Born in Livorno, Italy and working in Paris from 1906, Modigliani’s career was one of continual evolution. The exhibition begins with the artist’s arrival in Paris, exploring the creative environments and elements of popular culture that were central to his life and work. Inspired by the art of Paul Cézanne, Henri Toulouse-Lautrec and Pablo Picasso, Modigliani began to experiment and develop his own distinctive visual language, seen in early canvases such as Bust of a Young Woman 1908 (Lille Métropole Musée d'Art Moderne, Villeneuve-d'Ascq) and The Beggar of Livorno 1909 (Private Collection). His circle included poets, dealers, writers and musicians, many of whom posed for his portraits including Diego Rivera 1914 (Kunstsammlung Nordrhein-Westfalen, Düsseldorf), Juan Gris 1915 (Metropolitan Museum of Art, New York) and Jean Cocteau 1916 (The Henry and Rose Pearlman Foundation, Princeton University Art Museum). The exhibition will also reconsider the role of women in Modigliani’s work, including editor and writer Beatrice Hastings, who was not simply the artist’s lover but an important figure in the cultural landscape of the time.

Modigliani features exceptional examples of the artist’s lesser-known sculpture, bringing together a substantial group of his Heads made before the First World War. Although his interests would soon move on, he spent a short but intense period focusing on carving, influenced by contemporaries and friends including Constantin Brâncuși and Jacob Epstein. Suffering from poor health, Modigliani left Paris in 1918 for an extended period in the South of France. Here he adopted a more Mediterranean colour palette and, instead of his usual metropolitan sitters, he began painting local people, including shopkeepers and children, such as Young Woman of the People 1918 (Los Angeles County Museum of Art) and Boy with a Blue Jacket 1919 (Indianapolis Museum of Art).

The exhibition concludes with some of Modigliani’s best-known depictions of his closest circle. Friends and lovers provided him with much-needed financial and emotional support during his turbulent last years while also serving as models.
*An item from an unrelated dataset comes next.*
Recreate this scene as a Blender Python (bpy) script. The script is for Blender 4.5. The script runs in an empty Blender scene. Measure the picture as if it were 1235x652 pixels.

These included his dealer and close friend Léopold Zborowski and his companion Hanka, as well as Jeanne Hébuterne, the mother of Modigliani’s child and one of the most important women in his life. When Modigliani died in 1920 from tubercular meningitis, Jeanne tragically committed suicide. Tate Modern brings together several searching portraits of her from Modgliani’s final years, on loan from international collections such as the Philadelphia Museum of Art and Metropolitan Museum of Art, New York, which depict her in a range of guises from young girl to mother.

Modigliani is curated by Nancy Ireson, Curator of International Art, Tate Modern and Simonetta Fraquelli, Independent Curator, with Emma Lewis, Assistant Curator. Visitors can also enjoy a new integrated virtual reality experience in the heart of the exhibition. The Ochre Atelier: Modigliani VR Experience invites visitors to step into the studio where the artist lived and worked in the final months of his life. The exhibition is accompanied by a fully illustrated catalogue from Tate Publishing and a series of events in the gallery.